D.                 Thatch has a number of good arguments against Mark. First of all it is unlikely that the statute of limitations has run against breach of the present covenants in the general warranty deed given by Mark to the developer, Thatch’s predecessor. Second, she also has arguments that the future covenants have been breached. The covenants in the general warranty deed (sometimes called warranties) run with the land, and Thatch therefore can assert these warranties and covenants against Mark even though he is a remote grantor. The most interesting covenants are the covenant against encumbrances and the covenant of quiet enjoyment.


Both the lease to the conservation group and the easement definitely constituted encumbrances and therefore conveyance by Mark without disclosing these violated that covenant. His only possible defense on this theory is that the developer had actual knowledge of the encumbrances—actual or constructive knowledge. This is a weak argument because it is unlikely that the deed of the easement was recorded before the developer recorded his deed. So the easement is outside Thatch’s chain of title. Also, since the easement owner would have done nothing on the property before either the developer or Thatch took possession, there would be no constructive notice or even inquiry notice.
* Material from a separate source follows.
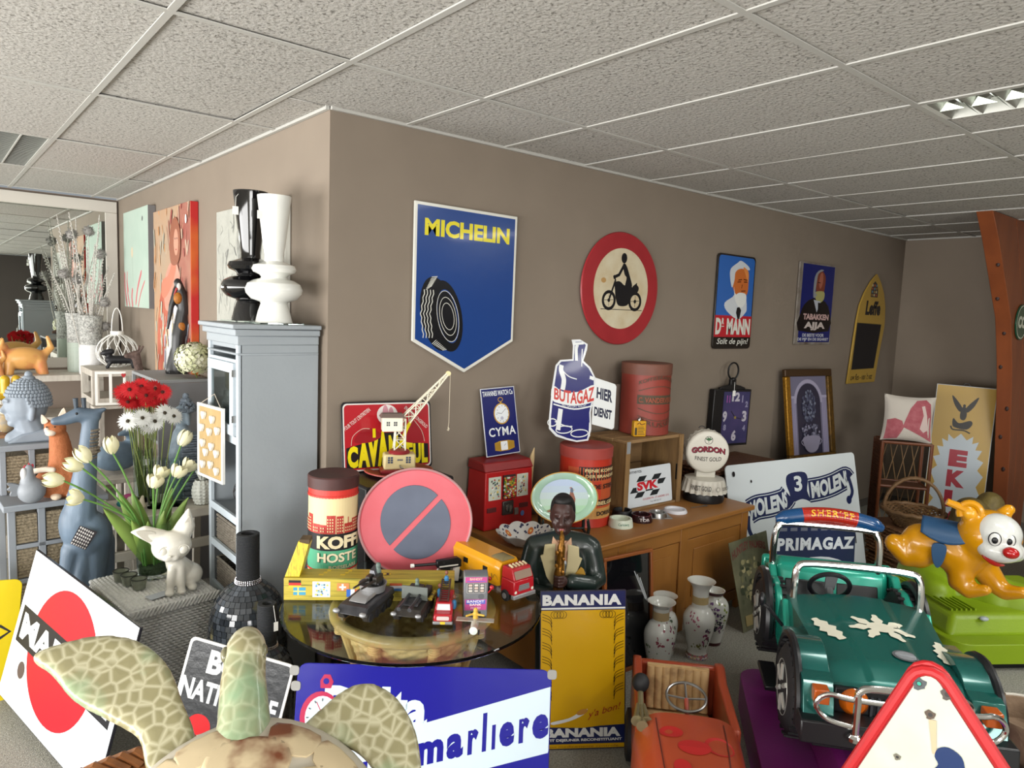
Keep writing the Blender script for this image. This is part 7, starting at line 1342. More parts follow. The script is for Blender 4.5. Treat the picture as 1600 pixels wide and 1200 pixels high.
hd = figure('head', SKD, t, [('e', (-.005, -.03, .925), (.058, .068, .083)), ('t', [(0, 0, .82), (0, -.01, .88)], .04), ('e', (-.005, -.075, .885), (.038, .035, .035)), ('t', [(-.005, -.095, .935), (-.005, -.112, .905)], [.009, .016]), ('e', (-.022, -.104, .9), (.009, .009, .008)), ('e', (.012, -.104, .9), (.009, .009, .008)), ('e', (-.03, -.087, .943), (.018, .012, .008)), ('e', (.02, -.087, .943), (.018, .012, .008)), ('e', (-.06, -.02, .92), (.01, .018, .025)), ('e', (.052, -.02, .92), (.01, .018, .025)), ('e', (-.038, -.075, .905), (.018, .018, .018)), ('e', (.03, -.075, .905), (.018, .018, .018)), ('t', [(-.02, -.1, .874), (.012, -.1, .874)], .011), ('t', [(-.02, -.098, .888), (.012, -.098, .888)], .010)], .0055, 2)
for x in (-.028, .018): b = MB(); b.tube([(x - .012, -.098, .929), (x, -.102, .925), (x + .012, -.098, .929)], .003, 6); b.build('closed_eyelid', mat('#22120f', r=.5), hd)
b = MB(); b.ell((-.004, -.108, .881), (.014, .008, .009)); b.build('lips', mat('#8a4a48', r=.3), hd)
figure('hair', mat('#0f0d0d', r=.6, name='black_hair'), t, [('e', (-.005, .0, .955), (.064, .062, .065)), ('e', (-.005, -.03, .992), (.05, .05, .025)), ('e', (-.055, -.0, .94), (.014, .03, .035)), ('e', (.047, -.0, .94), (.014, .03, .035))], .007, 2)
LAP = mat('#b5aa83', r=.4, name='cream_lapel'); 
for s_ in (-1, 1):
    b = MB(); P_ = [(s_ * .03, .82), (s_ * .085, .81), (s_ * .09, .765), (s_ * .105, .76), (s_ * .07, .67), (s_ * .02, .61), (s_ * .015, .64), (s_ * .03, .73)]; b.prism(P_, -.008, .004); ob = b.build('lapel', LAP, t, bev=.003); ob.location = (0, -.105, 0); ob.rotation_euler = (radians(-8) * 0, 0, s_ * .12)
b = MB(); b.prism([(-.04, .83), (.04, .83), (.03, .73), (0, .64), (-.03, .73)], -.096, -.08); b.build('shirt', mat('#b58a6c', r=.5, name='peach_shirt'), t, bev=.003)
for s_ in (-1, 1): b = MB(); b.prism([(0, .80), (s_ * .045, .85), (s_ * .05, .82), (s_ * .018, .775)], -.105, -.096); b.build('shirt_collar', mat('#c09a7c', r=.5), t, bev=.002)
b = MB(); b.prism([(-.012, .8), (.012, .8), (.02, .7), (.0, .66), (-.016, .7)], -.108, -.1); b.build('tie', mat('#b07f1e', r=.4, name='gold_tie'), t, bev=.002)
b = MB(); b.prism([(.07, .69), (.125, .69), (.115, .715), (.1, .725)], -.108, -.1); b.build('pocket_square', mat('#a37a1c', r=.5), t, bev=.002)
SX = mat('#9a6a24', r=.28, metal=.7, var=(40, '#5a3a12', .3), bump=(40, .5), name='aged_brass')
b = MB(); b.tube(spl([(-.003, -.12, .878), (.0, -.135, .86), (.0, -.148, .82), (-.005, -.15, .7), (-.008, -.15, .58), (-.01, -.14, .48), (-.01, -.12, .42)], 4, False), [.008] * 4 + [.013] * 4 + [.02] * 4 + [.026] * 4 + [.028] * 4 + [.026] * 4 + [.028], 14); sx = b.build('saxophone', SX, t)
for k in range(9): b = MB().at((-.004 + .016 * (1 if k % 2 else -1), -.172, .80 - k * .028), (pi / 2, 0, 0)); b.lathe([(0, 0), (.009, 0), (.009, .006), (0, .008)], 12); b.build('key', SX, sx)
def hand(px, z, s_):
    sh = [('e', (px + s_ * .02, -.165, z), (.02, .016, .026)), ('t', [(px + s_ * .05, -.14, z - .005), (px + s_ * .03, -.158, z)], [.02, .018])]
    sh += [('t', [(px + s_ * .018, -.175, z + .02 - k * .0135), (px + s_ * .0, -.185, z + .021 - k * .0135), (px - s_ * .018, -.178 + .003 * k, z + .02 - k * .0135), (px - s_ * .022, -.165, z + .019 - k * .0135)], [.0075, .0072, .0065, .0055]) for k in range(4)] + [('t', [(px + s_ * .02, -.15, z + .02), (px + s_ * .004, -.13, z + .035)], [.008, .006])]
    return figure('hand', SKD, t, sh, .0035, 1)
hand(-.005, .675, 1); hand(-.012, .60, -1)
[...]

Likewise, seeing a few birdwatchers or rattlesnake watchers on the property is unlikely to have put either the developer or Thatch on inquiry notice that there was some kind of inconsistent use going on. So the argument that the covenant against encumbrances has been violated is strong.
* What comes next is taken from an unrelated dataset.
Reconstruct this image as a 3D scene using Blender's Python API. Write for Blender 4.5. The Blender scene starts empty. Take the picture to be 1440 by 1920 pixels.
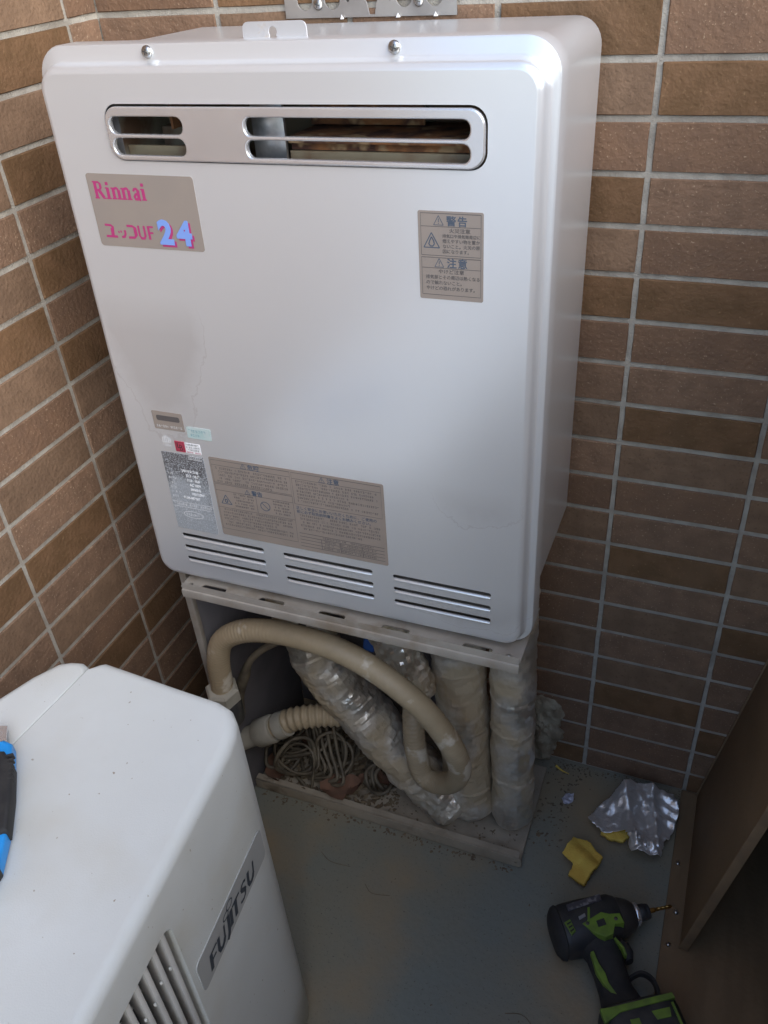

Mark will argue that Thatch surely saw the nature lovers on the property and, by failing to inquire further or to object, she accepted conveyance of the property subject to the lease.


An equally strong argument is that Mark breached the covenant of quiet enjoyment. Both the conservation group’s use of the property and the easement owner’s possible use of the property interfere with the full possessory rights of Thatch. Both were brought about by the conduct of Mark through his conveyance of the easement and the lease and therefore she has a strong case of breach of the covenant of quiet enjoyment.